At the moment, policy prescriptions like the well-known Taylor rule have traditional target variables only for inflation and the output gap. In his paper, Woodford suggests that a new variable for housing prices be added to the Fed’s policy rule.

Woodford said he “does not pretend to provide a complete analysis of the problem of a desirable policy response to house booms and busts.”

The question of how monetary policy should react to housing prices and other potential asset bubbles has been much debated since the 1990s. Former Fed Chairman Alan Greenspan had the view that the Fed should be prepared only to clean up after asset bubbles burst because it was difficult to spot them early enough.

Some experts have argued the Fed should have tightened policy faster in the face of the housing market bubble in the early 2000s.

After the collapse of the housing market bubble in 2007-2008 and the subsequent financial crisis, the Greenspan view has been discredited. Fed officials have pledged to be more proactive but there is still a debate about whether interest rates or regulatory measures are the best way to combat frothy asset markets.
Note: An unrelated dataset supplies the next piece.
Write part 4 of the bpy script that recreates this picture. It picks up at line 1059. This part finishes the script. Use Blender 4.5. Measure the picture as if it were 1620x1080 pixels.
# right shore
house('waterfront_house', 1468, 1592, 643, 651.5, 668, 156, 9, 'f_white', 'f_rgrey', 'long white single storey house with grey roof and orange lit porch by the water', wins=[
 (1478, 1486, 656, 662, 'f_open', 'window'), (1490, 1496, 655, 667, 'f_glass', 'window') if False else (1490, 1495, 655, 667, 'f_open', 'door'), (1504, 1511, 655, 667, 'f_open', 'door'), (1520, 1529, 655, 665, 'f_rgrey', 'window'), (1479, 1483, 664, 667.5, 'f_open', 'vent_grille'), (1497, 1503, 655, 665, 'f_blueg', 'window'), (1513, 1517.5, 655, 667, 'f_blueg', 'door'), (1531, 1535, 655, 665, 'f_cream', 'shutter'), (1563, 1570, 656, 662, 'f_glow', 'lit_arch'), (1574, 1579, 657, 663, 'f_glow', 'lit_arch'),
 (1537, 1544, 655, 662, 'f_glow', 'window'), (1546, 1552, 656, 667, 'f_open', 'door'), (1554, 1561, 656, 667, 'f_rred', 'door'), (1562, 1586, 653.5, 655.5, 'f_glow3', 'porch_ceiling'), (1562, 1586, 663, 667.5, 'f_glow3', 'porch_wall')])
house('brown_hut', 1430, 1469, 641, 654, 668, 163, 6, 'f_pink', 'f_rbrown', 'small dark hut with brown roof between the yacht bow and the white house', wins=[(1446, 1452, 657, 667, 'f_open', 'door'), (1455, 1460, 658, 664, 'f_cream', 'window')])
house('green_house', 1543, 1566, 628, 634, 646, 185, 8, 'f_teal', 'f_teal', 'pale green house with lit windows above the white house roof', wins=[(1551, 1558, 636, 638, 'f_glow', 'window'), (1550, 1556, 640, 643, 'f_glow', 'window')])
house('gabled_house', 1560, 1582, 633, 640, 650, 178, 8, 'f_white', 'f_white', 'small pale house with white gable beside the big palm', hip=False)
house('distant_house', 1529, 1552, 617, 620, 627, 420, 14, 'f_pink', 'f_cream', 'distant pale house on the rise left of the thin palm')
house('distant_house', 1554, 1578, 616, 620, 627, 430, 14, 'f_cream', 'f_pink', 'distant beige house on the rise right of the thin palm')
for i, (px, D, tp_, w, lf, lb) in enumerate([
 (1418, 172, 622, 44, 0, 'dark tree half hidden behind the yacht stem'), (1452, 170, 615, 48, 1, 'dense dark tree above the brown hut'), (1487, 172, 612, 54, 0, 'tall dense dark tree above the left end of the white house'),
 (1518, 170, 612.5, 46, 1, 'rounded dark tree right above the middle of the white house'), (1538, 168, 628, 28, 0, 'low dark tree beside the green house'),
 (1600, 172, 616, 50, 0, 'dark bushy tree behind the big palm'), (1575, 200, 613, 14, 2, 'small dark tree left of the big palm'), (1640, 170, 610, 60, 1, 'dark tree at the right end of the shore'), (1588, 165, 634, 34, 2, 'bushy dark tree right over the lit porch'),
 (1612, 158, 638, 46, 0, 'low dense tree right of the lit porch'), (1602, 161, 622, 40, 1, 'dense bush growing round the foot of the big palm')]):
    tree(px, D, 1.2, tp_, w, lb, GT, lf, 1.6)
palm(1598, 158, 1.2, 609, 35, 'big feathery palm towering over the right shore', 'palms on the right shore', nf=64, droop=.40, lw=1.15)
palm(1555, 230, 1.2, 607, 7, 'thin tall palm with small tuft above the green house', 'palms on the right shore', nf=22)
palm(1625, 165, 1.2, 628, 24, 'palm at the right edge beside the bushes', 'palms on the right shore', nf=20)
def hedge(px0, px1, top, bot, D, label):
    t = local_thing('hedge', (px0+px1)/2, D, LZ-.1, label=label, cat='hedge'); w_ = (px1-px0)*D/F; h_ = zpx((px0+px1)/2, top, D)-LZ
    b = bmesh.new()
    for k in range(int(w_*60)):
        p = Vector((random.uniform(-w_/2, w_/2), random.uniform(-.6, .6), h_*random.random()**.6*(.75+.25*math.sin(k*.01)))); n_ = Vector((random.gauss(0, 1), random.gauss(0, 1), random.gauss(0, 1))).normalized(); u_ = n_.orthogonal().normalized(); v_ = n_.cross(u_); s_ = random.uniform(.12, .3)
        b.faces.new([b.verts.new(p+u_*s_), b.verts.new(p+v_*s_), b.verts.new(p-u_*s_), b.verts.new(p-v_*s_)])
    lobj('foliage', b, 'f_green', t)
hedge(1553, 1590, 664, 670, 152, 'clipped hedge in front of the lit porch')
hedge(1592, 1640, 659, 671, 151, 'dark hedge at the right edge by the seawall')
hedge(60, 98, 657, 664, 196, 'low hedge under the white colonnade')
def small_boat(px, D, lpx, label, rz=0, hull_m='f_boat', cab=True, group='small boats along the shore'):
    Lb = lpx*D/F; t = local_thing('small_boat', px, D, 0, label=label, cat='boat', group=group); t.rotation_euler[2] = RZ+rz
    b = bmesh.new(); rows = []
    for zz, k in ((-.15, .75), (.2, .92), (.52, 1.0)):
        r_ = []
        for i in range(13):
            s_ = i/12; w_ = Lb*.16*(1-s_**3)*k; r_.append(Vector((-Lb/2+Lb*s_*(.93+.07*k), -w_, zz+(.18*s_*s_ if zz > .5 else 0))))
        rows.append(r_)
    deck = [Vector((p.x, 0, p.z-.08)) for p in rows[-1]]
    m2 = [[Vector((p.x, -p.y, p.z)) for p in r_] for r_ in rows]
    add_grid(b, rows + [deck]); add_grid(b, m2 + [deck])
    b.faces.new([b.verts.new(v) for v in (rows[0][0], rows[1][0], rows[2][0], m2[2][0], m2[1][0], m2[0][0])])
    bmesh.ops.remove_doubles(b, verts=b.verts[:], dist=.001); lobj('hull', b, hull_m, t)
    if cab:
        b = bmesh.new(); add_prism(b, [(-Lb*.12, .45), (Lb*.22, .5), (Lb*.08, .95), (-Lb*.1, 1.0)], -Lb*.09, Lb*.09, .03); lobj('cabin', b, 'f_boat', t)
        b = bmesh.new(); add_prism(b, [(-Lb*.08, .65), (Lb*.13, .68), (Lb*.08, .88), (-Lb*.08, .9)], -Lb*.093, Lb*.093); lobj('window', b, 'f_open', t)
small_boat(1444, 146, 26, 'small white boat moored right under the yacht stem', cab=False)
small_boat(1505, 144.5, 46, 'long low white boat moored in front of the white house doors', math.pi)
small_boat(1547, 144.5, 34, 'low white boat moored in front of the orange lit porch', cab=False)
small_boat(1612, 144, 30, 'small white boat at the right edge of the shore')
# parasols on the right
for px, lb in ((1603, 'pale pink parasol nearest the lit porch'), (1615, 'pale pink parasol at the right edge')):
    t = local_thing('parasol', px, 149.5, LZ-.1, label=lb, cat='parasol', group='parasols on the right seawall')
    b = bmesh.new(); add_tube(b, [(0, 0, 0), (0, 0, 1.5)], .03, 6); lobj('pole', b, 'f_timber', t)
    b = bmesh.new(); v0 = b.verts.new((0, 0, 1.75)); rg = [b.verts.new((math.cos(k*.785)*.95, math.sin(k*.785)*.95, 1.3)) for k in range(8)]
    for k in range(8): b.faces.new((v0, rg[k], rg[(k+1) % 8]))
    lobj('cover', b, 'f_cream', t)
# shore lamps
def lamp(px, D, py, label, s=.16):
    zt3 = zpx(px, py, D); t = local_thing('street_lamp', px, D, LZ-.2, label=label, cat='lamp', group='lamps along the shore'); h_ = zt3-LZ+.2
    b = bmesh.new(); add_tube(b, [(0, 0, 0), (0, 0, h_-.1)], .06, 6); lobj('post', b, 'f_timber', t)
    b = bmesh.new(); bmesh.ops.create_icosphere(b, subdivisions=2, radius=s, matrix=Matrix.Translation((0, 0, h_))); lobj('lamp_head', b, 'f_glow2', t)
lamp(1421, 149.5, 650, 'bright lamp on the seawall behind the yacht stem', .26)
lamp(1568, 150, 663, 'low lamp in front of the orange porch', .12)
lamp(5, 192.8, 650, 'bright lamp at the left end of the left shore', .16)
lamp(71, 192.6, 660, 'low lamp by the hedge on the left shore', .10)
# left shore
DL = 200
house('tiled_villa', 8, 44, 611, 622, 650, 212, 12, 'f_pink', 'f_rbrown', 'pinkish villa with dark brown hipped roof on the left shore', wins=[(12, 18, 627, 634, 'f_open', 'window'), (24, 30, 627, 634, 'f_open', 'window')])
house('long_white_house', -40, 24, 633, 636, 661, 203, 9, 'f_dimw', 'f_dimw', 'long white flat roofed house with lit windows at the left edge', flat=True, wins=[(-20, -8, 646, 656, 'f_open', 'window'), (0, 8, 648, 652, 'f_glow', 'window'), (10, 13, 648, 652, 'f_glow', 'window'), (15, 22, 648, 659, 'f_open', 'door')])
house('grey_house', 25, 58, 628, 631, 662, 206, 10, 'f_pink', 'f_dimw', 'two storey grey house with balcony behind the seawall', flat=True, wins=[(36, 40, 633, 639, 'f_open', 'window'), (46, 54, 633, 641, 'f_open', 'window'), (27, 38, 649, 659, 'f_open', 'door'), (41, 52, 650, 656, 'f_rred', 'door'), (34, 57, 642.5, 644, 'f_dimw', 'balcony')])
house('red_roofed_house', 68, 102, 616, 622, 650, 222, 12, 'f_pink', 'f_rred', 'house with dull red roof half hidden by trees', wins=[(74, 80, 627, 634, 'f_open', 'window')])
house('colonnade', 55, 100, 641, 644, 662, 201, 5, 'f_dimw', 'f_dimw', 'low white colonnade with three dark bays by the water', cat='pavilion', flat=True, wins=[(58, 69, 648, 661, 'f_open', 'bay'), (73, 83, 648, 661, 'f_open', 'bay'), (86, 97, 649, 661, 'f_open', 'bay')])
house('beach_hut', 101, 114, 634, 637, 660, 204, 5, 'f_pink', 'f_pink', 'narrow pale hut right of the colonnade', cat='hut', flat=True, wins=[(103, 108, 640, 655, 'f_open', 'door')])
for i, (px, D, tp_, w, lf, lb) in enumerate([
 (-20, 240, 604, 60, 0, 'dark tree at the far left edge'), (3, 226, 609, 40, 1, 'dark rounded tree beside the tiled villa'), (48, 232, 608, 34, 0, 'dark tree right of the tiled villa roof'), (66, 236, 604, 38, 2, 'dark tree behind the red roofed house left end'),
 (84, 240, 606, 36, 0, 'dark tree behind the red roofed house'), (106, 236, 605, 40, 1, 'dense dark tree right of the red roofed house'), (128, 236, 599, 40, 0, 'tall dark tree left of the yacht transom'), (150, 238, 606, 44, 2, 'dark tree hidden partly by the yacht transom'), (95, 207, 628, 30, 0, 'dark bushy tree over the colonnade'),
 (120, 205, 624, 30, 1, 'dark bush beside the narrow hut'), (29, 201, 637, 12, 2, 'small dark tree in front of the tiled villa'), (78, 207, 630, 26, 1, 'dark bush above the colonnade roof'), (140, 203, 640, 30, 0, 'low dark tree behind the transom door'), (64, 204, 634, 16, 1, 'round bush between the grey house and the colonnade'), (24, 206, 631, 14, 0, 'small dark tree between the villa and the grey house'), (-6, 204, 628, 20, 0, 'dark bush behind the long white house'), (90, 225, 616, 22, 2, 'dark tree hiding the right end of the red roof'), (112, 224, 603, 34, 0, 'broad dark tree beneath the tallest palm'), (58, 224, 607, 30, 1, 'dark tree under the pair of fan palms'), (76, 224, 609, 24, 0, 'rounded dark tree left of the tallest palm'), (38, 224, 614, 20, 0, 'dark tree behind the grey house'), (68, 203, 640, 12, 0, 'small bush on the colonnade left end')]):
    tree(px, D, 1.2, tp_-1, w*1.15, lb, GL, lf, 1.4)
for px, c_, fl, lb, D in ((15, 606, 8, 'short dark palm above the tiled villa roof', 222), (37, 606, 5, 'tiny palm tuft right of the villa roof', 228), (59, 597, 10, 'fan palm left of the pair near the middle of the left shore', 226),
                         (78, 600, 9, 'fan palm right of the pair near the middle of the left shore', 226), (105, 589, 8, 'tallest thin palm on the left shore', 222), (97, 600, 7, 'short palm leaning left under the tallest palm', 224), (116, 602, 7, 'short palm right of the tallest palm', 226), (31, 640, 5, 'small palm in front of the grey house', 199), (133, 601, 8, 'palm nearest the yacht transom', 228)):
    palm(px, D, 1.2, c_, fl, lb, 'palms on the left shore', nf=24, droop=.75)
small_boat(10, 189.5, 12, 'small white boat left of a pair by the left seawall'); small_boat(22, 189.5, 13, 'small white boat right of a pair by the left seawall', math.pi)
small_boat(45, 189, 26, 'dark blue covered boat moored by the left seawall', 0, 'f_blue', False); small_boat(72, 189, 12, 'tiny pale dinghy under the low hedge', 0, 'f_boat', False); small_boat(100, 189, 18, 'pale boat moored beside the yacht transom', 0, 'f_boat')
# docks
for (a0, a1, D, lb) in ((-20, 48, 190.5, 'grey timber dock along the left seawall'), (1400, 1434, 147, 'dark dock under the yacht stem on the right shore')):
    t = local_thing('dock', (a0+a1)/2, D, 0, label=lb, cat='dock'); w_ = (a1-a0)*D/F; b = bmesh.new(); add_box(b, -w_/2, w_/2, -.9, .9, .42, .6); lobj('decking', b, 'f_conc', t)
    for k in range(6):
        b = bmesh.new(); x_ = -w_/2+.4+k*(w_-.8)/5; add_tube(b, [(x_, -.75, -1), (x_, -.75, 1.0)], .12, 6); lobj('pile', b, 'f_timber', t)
“The bulk of the profession is leaning toward using regulatory tools” such as loan-to-value requirements and capital requirements on banks to combat asset bubbles, noted Joe Gagnon, a former Fed staffer now at the Peterson Institute of International Economics.

The Federal Open Market Committee, the central bank’s policy arm, is now briefed once-per-quarter on the behavior of asset prices.

Woodford said the Fed shouldn’t get caught up trying to distinguish between “fundamental” and “nonfundamental” movements in housing prices.